Das floskelhafte Gebet  berührt nur selten den Kern der Seele, der uns mit dem göttlichen verbindet.   Um das floskelhafte Gebet mit Leben zu füllen, muss über jedes Wort und jeden Satz meditiert werden.  Dann plötzlich  beleben sich die Sätze und die  Weisheit der Worte leuchtet auf.  Gebet ist der Ruf unserer Seele nach Gott,  für mich am eindringlichsten  zu hören  in dem Ruf Jesu :   Herr warum hast Du mich verlassen?  -  das Gebet in tiefster Not, wenn das Leiden unseres körperlichen Seins unerträglich zu werden scheint, und dann der erlösende Satz, nicht mein Wille,  Dein Wille geschehe. Mit diesem Gebet verlässt Jesus die Grenze des menschlichen Denkens und verbindet sich mit dem göttlichen Sein.   Im Gebet  werden Himmel und Erde eins, wir durchstossen die Grenze unseres  Denkens,  das Denken wird zur Stille,  und  in der Stille  nehmen wir unser Sein wahr.

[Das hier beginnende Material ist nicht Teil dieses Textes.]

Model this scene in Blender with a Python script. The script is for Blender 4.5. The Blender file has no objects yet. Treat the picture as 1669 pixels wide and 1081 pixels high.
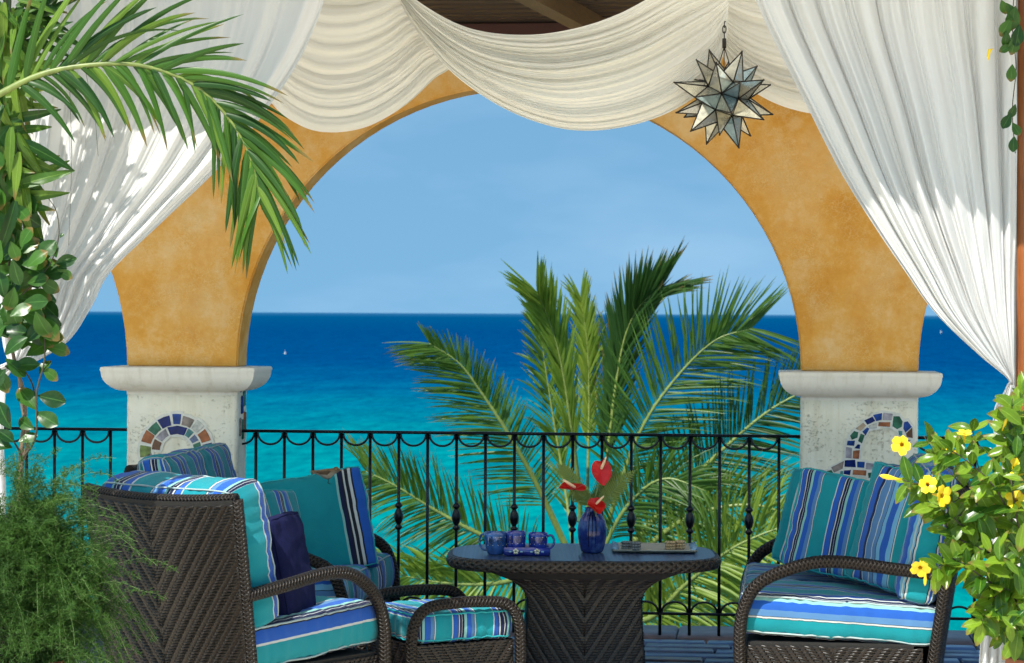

Im Gebet  besinne ich mich zurück, auf das was ich wirklich bin, jenseits meiner menschlichen Erscheinungsform  Die reinste Form des Gebetes  ist die Meditation,  der Gang in die Stille, in das Nichtdenken.  In  der  Stille leuchtet das bewusste Sein auf,  das  was mich ausmacht.   Dieses Sein,   das Leben,  das in allem ist und das mich mit allem verbindet.  In dem ich in dieses Sein durch Nichtdenken  hineinsinke, verbinde ich mich mit  dem was wir Gott nennen, dem Göttlichen  in  mir.  Das ist die reinste Form von Gebet.  Wenn ich dann aus diesem  Sein heraus das betrachte was ich in meiner menschlichen  Gestalt bin,  meinen Geist, meinen Körper,  meine Lebensenergie,  und voller Bewunderung  über dieses wunderbare Geschenk bin, dann werde ich mir meiner selbst bewusst, und ich kann  meinem Körper, meinen Zellen, meinem   Verstand danken, für die  Arbeit die sie mir jeden Tag aufs neue leisten.    
In seiner reinsten Form ist Gebet nicht die Bitte an etwas ausserhalb von mir, sondern  es ist die Zwiesprache mit dem was mich ausmacht, mit meinem Sein, mit mir selbst,   mit dem göttlichen Teil in mir, der  wieder Teil der das Universum füllenden uns schaffenden  göttlichen Intelligenz ist.  Wenn wir heute  so viele Menschen den Weg des Yoga und der Meditation einschlagen sehen,  dann ist das auch nur wieder ein Weg zu unserem  Sein,  ein Weg von vielen,   eine    religio = Rückverbindung  zu dem   was uns ausmacht.